After living in California for several years (he still had family in Columbia Falls) he returned and began investing in the city. His first project was the Cedar Creek Lodge, which was finished in 2016. He later sold it to Xanterra Parks and Resorts. Since then he’s completed many projects in downtown Columbia Falls, including transforming the former town square into a condominium/retail project on Nucleus Avenue. 

By the end of the year he’ll have also completed new apartments in Kalispell called the silos, where, eventually, a restaurant will sit on top of former grain silos in that city. He’s also starting construction on a housing project in Whitefish and has previously built retail buildings and housing in that city’s downtown as well.

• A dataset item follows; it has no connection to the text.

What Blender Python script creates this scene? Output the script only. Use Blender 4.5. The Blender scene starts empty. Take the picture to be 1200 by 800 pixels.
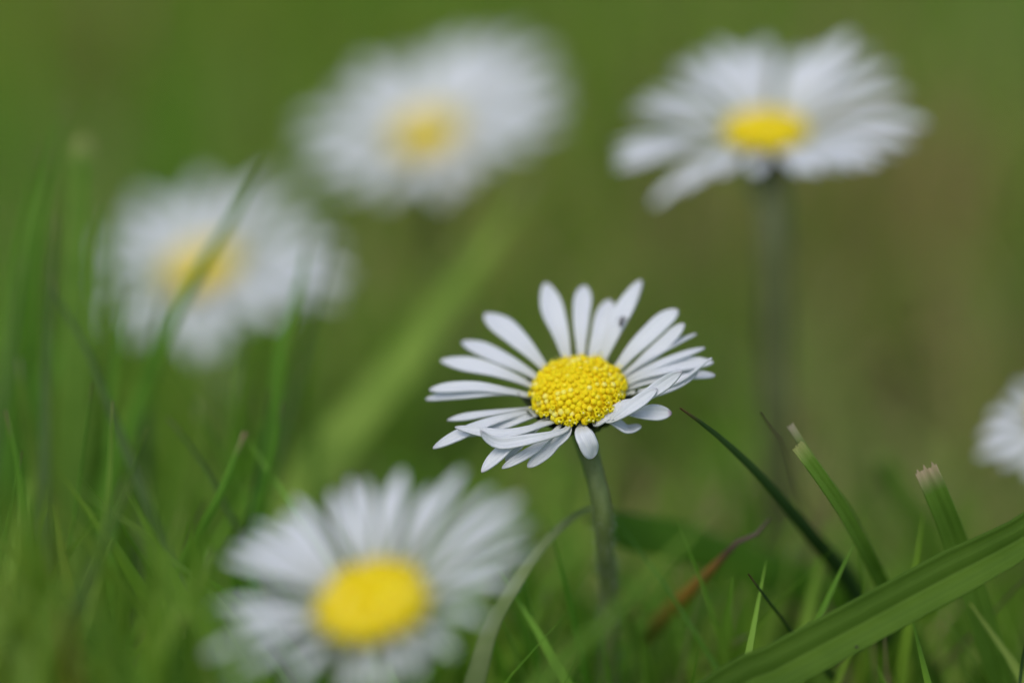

Ruis said the CFAC development could take 40 years. He said there will not be a golf course. It is intended to be a place where working people can live and raise a family.

He said he wants industry at the industrial site “that will create jobs,” not one that simply uses a lot of power but has few employees.

The Bonneville Power Administration owns a substation that used to serve the aluminum plant, so industrial power is readily available.

“We are pleased to announce the sale of the CFAC property,” Cheryl Driscoll, for Glencore, Ltd. CFAC’s parent company, said Wednesday. “After an extensive investigation and consultation process spanning almost 10 years, we are excited to see what this area will become and for the Columbia Falls community to live, work and play here.”

The Proposed Action to clean up the Superfund site calls for a slurry wall that would contain cyanide and fluoride that is in the groundwater in high concentrations near the West Landfill and the former wet scrubber sludge pond.

The wall would contain the waste, the EPA said, and keep it from flowing away from the landfills. While concentrations of cyanide and fluoride are high in groundwater close to the landfills, the groundwater has low to no cyanide by the time it flows to the Flathead River.

The Proposed Action also calls for scraping away contaminated soils on the site that were close to the plant and burying them on the wet scrubber sludge pond and then recapping it.

The cost of that cleanup is estimated at $57 million.

Still, many people in Columbia Falls aren’t happy with the cleanup plan and are calling for the EPA to require that CFAC dig the waste up and haul it away. The EPA said last month that such a plan would take four to five years and cost between $623 million and $1.4 billion.